Technology debates are almost universally viewed as debates about products or standards. So does that mean wireless broadband is a battle between 3G and WiMAX or maybe between CSMA and GSM? Actually the future of wireless broadband is probably best expressed as the battle of the densities. And the most important tool in the wireless strategist's toolbox may be an old-fashioned compass to draw circles.
Any market geography has a really simple and interesting metric called 'demand density ' which is a measure of the average revenue per user (ARPU) available per unit of geographic area. You can visualize it as something measured in dollars per square mile or Euros per square kilometer but however it's measured it's the opportunity that can be accessed in a given geography. High demand density is a good thing; lots of money is on the table for the market planner.
Low demand density is clearly not good because it means a market area is unlikely to generate a lot of total revenue for the investment a service provider makes to serve it. Demand density tells us a lot about the overall economic quality of a market area. In fact differences in demand density explain why some countries (Japan and Korea for example) can offer customers 50 Mbps DSL or FTTH and why in the U.S. Verizon has one strategy (FTTH/FiOS) and AT&T has another (DSL/IPTV).
Demand density skips specific service requirements
One thing the raw number doesn't take into account is that every possible service doesn't draw on the total potential ARPU. For example if you decided to offer a customer something like the old ISDN service with 128 kbps of full-duplex data capacity it's pretty clear that high-definition (HD) video is not on the table as a revenue source. Most planners don't fall into that trap. But a surprising number fail to consider service-specific revenue opportunities when it comes to wireless and that can lead to a major problem down the road. The reason is a second kind of density -- bit density -- and how it relates to demand density. Any wireless broadband service tends to have a simple hub/circle topology.
The wireless cell is fed from a central antenna point by some wireline technology. From that point radio frequency (RF) access is projected in a roughly circular pattern for as many feet or kilometers as the particular technology allows. The circle you get by setting your compass to the service radius of the technology (we could use 10 20 or 40 miles for WiMAX for example) is the area we want to use to compare densities.Here's a simple example. If we assume a provider is going to stick a wireless antenna on a pole and use WiFi to reach a community of homes we could set our compass at 100 feet (being generous) and describe a circle around the pole.

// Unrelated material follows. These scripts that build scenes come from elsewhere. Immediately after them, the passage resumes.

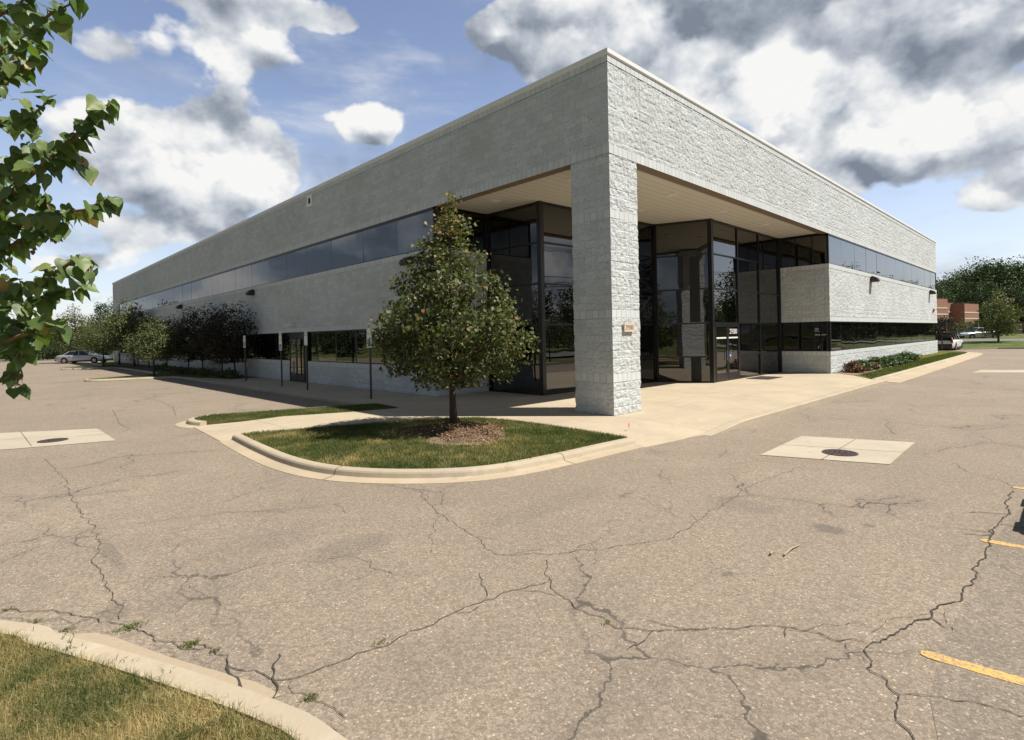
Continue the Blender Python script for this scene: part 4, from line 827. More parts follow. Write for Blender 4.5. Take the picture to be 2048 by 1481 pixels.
# low plants at the foot of the shaded wall
for i in range(16):
    y = 24.3+i*1.15+rnd.uniform(-.3, .3); h = rnd.uniform(.3, .5) if i else .5
    bush((-1.15-rnd.uniform(0, .35), y, 0), rnd.uniform(.4, .6), h, M['leaf'], 120+i, 'low leafy bed plant under the purple trees at the foot of the shaded wall', 420, .10, 'bed_plant', 'bed plants at the foot of the shaded wall')
# ------------------------------------------------------------------ grass
def blades(name, poly, dens, h, w, seed, z, mat, label, tf, maxn=90000, lean=.5, skip=None):
    rng = np.random.default_rng(seed); xs = [p[0] for p in poly]; ys = [p[1] for p in poly]; A = (max(xs)-min(xs))*(max(ys)-min(ys)); n = min(maxn*3, int(A*dens))
    X = rng.uniform(min(xs), max(xs), n); Y = rng.uniform(min(ys), max(ys), n); ins = np.zeros(n, bool); j = len(poly)-1
    for i in range(len(poly)):
        xi, yi = poly[i]; xj, yj = poly[j]; c = ((yi > Y) != (yj > Y)) & (X < (xj-xi)*(Y-yi)/((yj-yi) if yj != yi else 1e-9)+xi); ins ^= c; j = i
    if skip is not None: ins &= ~skip(X, Y, rng)
    X, Y = X[ins][:maxn], Y[ins][:maxn]; n = len(X); a = rng.uniform(0, 6.283, n); L = h*rng.uniform(.5, 1.35, n); ln = rng.uniform(0, 1, n)**1.3*lean*1.7; b = rng.uniform(0, 6.283, n)
    V = np.empty((n, 3, 3)); dx, dy = np.cos(a)*w/2, np.sin(a)*w/2; V[:, 0] = np.stack([X+dx, Y+dy, np.full(n, z)], 1); V[:, 1] = np.stack([X-dx, Y-dy, np.full(n, z)], 1)
    V[:, 2] = np.stack([X+np.cos(b)*L*ln, Y+np.sin(b)*L*ln, z+L/np.sqrt(1+ln**2)], 1); t = tf(X, Y, rng)
    me = mesh_np(name, V.reshape(-1, 3), 3, [(0, 1, 2)], n, np.clip(t, 0, 1)); o = link(name, me, mat); tag(o, label, 'grass', kind='stuff'); return o
def nz2(X, Y, s, seed=0): return np.array([mn.noise(Vector((x*s, y*s, seed))) for x, y in zip(X, Y)])
def mulch_skip(X, Y, rng):
    d = np.hypot((X+3.78)/.98, (Y-1.45)/1.08); e = np.hypot((X+4.2)/.8, (Y-.55)/.8); return (d < 1.0*rng.uniform(.85, 1.05, len(X))) | ((e < 1) & (rng.uniform(size=len(X)) < .75))
blades('grass', ISL, 3800, .050, .010, 31, -.012, M['blade'], 'short mown grass covering the front island under the linden', lambda X, Y, r: .50+.55*nz2(X, Y, .9)+.35*nz2(X, Y, 3.5, 9)+r.normal(size=len(X))*.14+.22*np.exp(-((X+4.7)**2+(Y+.3)**2)/1.2), 80000, skip=mulch_skip)
blades('grass', S2, 2500, .045, .012, 32, -.01, M['blade'], 'grass on the narrow strip beside the ramp path', lambda X, Y, r: .36+.5*nz2(X, Y, 1.3, 4)+r.normal(size=len(X))*.14, 26000)
blades('grass', [p for p in rc if p[0] < 46]+[(44.5, -.02), (32, -.1), (31, -.9), (20, -1.15), (16.7, -1.2)], 520, .06, .022, 33, -.012, M['blade'], 'green grass strip along the sunlit wall', lambda X, Y, r: .38+.25*nz2(X, Y, .8, 2)+r.normal(size=len(X))*.10+.5*((Y > -.75) & (X > 29)), 42000)
NEARP = [p for p in pin if -13 < p[0] and p[1] > -7.0]+[(-12.2, -6.3), (-12.6, -3.0)]
blades('grass', NEARP, 26000, .062, .0045, 34, -.07, M['blade'], 'dry yellowing grass inside the near curb at the bottom left', lambda X, Y, r: .74+.55*nz2(X, Y, 1.9, 7)+.3*nz2(X, Y, 6, 1)+r.normal(size=len(X))*.17, 110000, lean=.9)
# tufts along the near curb and weeds in the cracks
def tuft(loc, n, h, w, seed, label, mat=None, spread=.05, tint=.3, grp='weeds growing in the asphalt cracks', name='weed'):
    rng = np.random.default_rng(seed); a = rng.uniform(0, 6.283, n); X = loc[0]+rng.normal(size=n)*spread; Y = loc[1]+rng.normal(size=n)*spread*.6; L = h*rng.uniform(.5, 1.2, n); b = rng.uniform(0, 6.283, n); ln = rng.uniform(.2, 1.5, n)
    V = np.empty((n, 4, 3)); dx, dy = np.cos(a)*w/2, np.sin(a)*w/2; z = loc[2]; m1 = np.stack([X+np.cos(b)*L*ln*.4, Y+np.sin(b)*L*ln*.4, z+L*.6/np.sqrt(1+ln**2)], 1)
    V[:, 0] = np.stack([X, Y, np.full(n, z)], 1); V[:, 1] = m1+np.stack([dx, dy, dx*0], 1); V[:, 2] = np.stack([X+np.cos(b)*L*ln, Y+np.sin(b)*L*ln, z+L*.8/np.sqrt(1+ln**2)], 1); V[:, 3] = m1-np.stack([dx, dy, dx*0], 1)
    me = mesh_np(name, V.reshape(-1, 3), 4, [(0, 1, 2, 3)], n, np.clip(tint+rng.normal(size=n)*.12, 0, 1)); return tag(link(name, me, mat or M['blade']), label, 'weed', grp)
for i, (x, y, n, s, lb) in enumerate([(262, 1256, 130, .055, 'large yellow green weed patch in the crack near the left curb'), (382, 1291, 110, .045, 'spreading weed in the crack by the sandy curb edge'), (130, 1264, 50, .035, 'small grassy weed on the sandy curb edge at left'), (622, 1398, 70, .03, 'upright green weed beside the wide crack at the bottom'),
        (765, 1286, 30, .04, 'faint weed in the long diagonal crack'), (1215, 1247, 26, .025, 'tiny weed in the middle of the long crack'), (15, 1222, 30, .03, 'weed sprig at the left photo edge'), (70, 1246, 24, .03, 'weed sprig between the left edge and the grassy weed'), (432, 1303, 26, .022, 'tiny weed right of the spreading weed')]):
    p = G(x, y, ROAD); tuft(p, n, .030, .0085, 200+i, lb, spread=s*.85, tint=.45)
for i, (x, y, n) in enumerate([(85, 1292, 60), (130, 1300, 70), (200, 1330, 30), (300, 1352, 46), (230, 1325, 20), (430, 1400, 24), (410, 1450, 90), (450, 1440, 60), (20, 1270, 30), (480, 1465, 60), (370, 1470, 50)]):
    p = G(x, y, -.05); tuft((p[0]-.05, p[1]-.03, -.07), n, .062, .006, 230+i, 'bluish green tuft of taller grass along the near curb', spread=.07, tint=.18, grp='taller grass tufts along the near curb', name='grass_tuft')
for i in range(40):
    x = -6.9+rnd.uniform(0, 4.3); y = 4.75-(x+7.08)*.38 if rnd.random() < .6 else -1.6
    if y < 0: x = rnd.uniform(-5.2, -2.4); y = -1.55
    tuft((x, y, -.012), 14, .075, .012, 260+i, 'ragged grass tuft on the island edge', spread=.07, tint=.3, grp='ragged grass tufts on the island edge', name='grass_tuft')
# twigs and litter
def stick(p, q, r, label, z=ROAD+.02):
    a, b = Vector(G(*p, z)), Vector(G(*q, z)); c = a.lerp(b, .5)+Vector((.01, .012, .006)); return tag(MB().tube([a, c, b], [r, r*.9, r*.5], 6).build('stick', M['stickm']), label, 'stick')
stick((1568, 1110), (1601, 1089), .009, 'pale bent stick lying on the asphalt at right'); stick((1541, 1108), (1551, 1104), .010, 'short dark stick left of the pale one')
# sand film beside the near curb
sp = [G(x/2.9257, 1180+y/2.9257, ROAD)[:2] for x, y in ((200, 215), (420, 262), (560, 255), (700, 290), (860, 350), (1000, 400), (1200, 460), (1500, 545), (1650, 620), (1600, 640), (1200, 525), (900, 430), (600, 335), (330, 265))]
def mk_sand():
    m, q, b = newmat('sand_film'); P = pos(q); c = q.mix(q.noise(P, 30, 4), (.30, .24, .17), (.38, .31, .22)); q.inp(b.inputs['Base Color'], c); b.inputs['Roughness'].default_value = .95; return m
sheet('sand_film', sp, ROAD+.0055, mk_sand())
# mulch chips on the mound
rng = np.random.default_rng(5); n = 5200; th = rng.uniform(0, 6.283, n); rr_ = np.sqrt(rng.uniform(0, 1, n)); wb_ = 1+.28*np.sin(3*th+1)*rr_+.15*np.sin(7*th)*rr_+rng.normal(size=n)*.06; X = -3.85+rr_*np.cos(th)*1.02*wb_; Y = 1.25+rr_*np.sin(th)*1.15*wb_
Zc = -.0+.10*np.clip(1-((X+3.78)/1.0)**2-((Y-1.45)/1.1)**2, 0, 1)+.008
V, k, fc = leaf_arrays(np.stack([X, Y, Zc], 1), rng.normal(size=(n, 3))*.35+np.array([0, 0, 1.]), rng.uniform(.02, .055, n), rng, 'kite')
chipm = leafm('wood_chip', [(0, (.075, .045, .028)), (.5, (.19, .118, .074)), (1, (.37, .25, .165))], .0, .9, .1)
tag(link('mulch_chips', mesh_np('mulch_chips', V, k, fc, n, rng.uniform(0, 1, n)), chipm), 'brown wood chips heaped round the linden trunk', 'mulch', kind='stuff')
fl = tag(empty('marker_flag', G(1258, 858, 0)), 'tiny pink marker flag on the sidewalk before the column', 'flag')
MB().tube([(0, 0, 0), (0, 0, .10)], .003, 5).build('wire_stem', M['twig'], fl); MB().box(-.03, .03, -.002, .002, .04, .12).build('flag_cloth', M['pink'], fl)
tag(MB().box(12.3, 13.9, 1.0, 1.95, 0, .015).build('door_mat', simple('mat_rubber', (.02, .018, .016), .9, var=.3, scale=30)), 'black rubber mat on the concrete before the glass doors', 'mat')
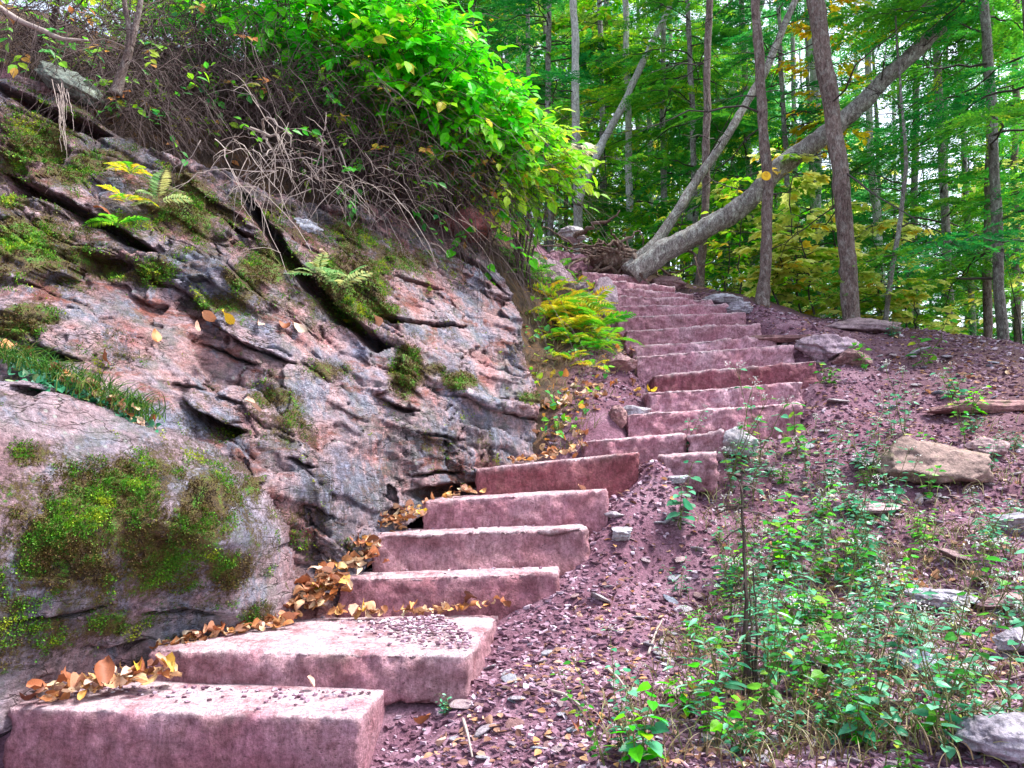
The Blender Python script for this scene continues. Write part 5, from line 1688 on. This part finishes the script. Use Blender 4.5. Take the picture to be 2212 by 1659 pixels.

Using high-school math the area of that circle is about 31 000 square feet which is about a thousandth of a square mile. If we draw that circle in an urban area it would intersect about 32 households. In the suburbs it would cover between one and five households and in rural areas there's about a 10% chance that it would hit any households at all. For any given assumption on ARPU at a household level it's pretty clear that WiFi in rural areas isn't a natural winner.